Programs and Intent

Programs and Intent

9 Nov 2021
Programming, Verification

What does this program do? At the most reduced level, one could say that a program’s behavior is defined by the effect it has on the hardware running it. That’s not very useful however; when we’re programming, we often have to deal with legacy code and tease out the original intent of the code.

Saying that the meaning of a program is entirely encapsulated by the code is saying that the intent and the implementation are the same. They so rarely are!

Today I found some Elixir code that looked like the following:

@spec all_have_key?(lst :: [%{}], needed_key :: String.t()) :: boolean()
def all_have_key?(lst, needed_key) do
  lst
  |> Enum.map(fn m -> m |> Map.keys() |> Enum.any?(fn k -> k == needed_key end) end)
  |> Enum.all?()
end

(Note, I just threw that together—possible syntax errors in there.)

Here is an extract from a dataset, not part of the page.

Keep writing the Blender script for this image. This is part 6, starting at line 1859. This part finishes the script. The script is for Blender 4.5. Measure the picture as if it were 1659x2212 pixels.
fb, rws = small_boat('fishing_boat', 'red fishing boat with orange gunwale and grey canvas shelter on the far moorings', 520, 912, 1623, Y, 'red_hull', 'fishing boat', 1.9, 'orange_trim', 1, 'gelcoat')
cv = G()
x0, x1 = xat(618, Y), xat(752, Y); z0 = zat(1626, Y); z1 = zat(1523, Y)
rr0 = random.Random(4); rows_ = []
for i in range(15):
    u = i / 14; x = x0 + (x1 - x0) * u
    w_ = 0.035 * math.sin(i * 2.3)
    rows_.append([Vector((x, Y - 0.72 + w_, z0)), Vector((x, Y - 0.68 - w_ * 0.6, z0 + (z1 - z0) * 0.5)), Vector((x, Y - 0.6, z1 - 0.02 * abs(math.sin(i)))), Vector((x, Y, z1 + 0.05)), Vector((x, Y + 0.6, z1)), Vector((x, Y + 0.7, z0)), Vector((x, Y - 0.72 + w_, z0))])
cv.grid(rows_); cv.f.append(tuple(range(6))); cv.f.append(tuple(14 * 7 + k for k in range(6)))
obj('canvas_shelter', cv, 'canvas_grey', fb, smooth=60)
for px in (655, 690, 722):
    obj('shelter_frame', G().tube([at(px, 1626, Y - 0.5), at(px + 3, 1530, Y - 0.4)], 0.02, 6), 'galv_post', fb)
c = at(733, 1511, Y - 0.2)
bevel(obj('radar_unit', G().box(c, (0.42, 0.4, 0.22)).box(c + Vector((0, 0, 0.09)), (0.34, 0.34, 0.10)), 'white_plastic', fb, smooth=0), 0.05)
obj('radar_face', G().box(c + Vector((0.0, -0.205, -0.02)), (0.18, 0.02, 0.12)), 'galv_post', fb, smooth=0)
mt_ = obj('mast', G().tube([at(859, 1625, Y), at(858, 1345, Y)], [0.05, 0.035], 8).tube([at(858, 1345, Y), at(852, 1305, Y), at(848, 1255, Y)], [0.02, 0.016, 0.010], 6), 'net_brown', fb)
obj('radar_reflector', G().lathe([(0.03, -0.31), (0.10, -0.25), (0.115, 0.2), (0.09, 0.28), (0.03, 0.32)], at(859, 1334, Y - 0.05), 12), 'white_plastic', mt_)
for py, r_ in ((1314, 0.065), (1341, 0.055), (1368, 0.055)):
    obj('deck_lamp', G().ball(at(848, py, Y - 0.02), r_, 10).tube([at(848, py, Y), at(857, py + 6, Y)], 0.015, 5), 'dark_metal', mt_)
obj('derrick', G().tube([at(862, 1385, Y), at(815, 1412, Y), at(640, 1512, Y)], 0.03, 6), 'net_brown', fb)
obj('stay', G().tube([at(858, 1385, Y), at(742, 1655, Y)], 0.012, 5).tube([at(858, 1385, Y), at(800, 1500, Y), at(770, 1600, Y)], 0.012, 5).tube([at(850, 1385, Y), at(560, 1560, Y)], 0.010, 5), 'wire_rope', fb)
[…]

What is this code trying to do? It’s trying to check that each map in a list has a given key and return true or false on that condition. I don’t think the code even had a @spec to help explain that: all I had was the function name (which was not as clear as all_have_key) and the source.

After a few moments of reflection, I rewrote it to this:

@spec all_have_key?(lst :: [%{}], needed_key :: String.t()) :: boolean()
def all_have_key?(lst, needed_key) do
  lst
  |> Enum.map(&Map.has_key?(&1, needed_key))
  |> Enum.all?()
end

That big long complicated bit has a built-in function. The built-in function is more efficient because it doesn’t traverse the entire list of keys searching for a match: with a map, you get O(1) lookup time.

So what does a program mean? I’m pretty confident that I preserved the intended meaning of this program. But what’s a better way to express that intent?

Tests are useful, but they don’t capture everything. While I think this function was tested, no test can ever ensure 100% preservation of intent. Tests can only find witnesses of meaning mismatches.

Type systems are helpful too. But types come in varying degrees of precision: some languages give you an Int, while others give you Int or Nat or ∈ {1, 2, 3}. More powerful type systems let you express more of your intent in a way that can be mechanically checked, but they tend to also be more burdensome.

This is an open question that I know there’s a lot of ongoing research around. I’m excited to see what I find!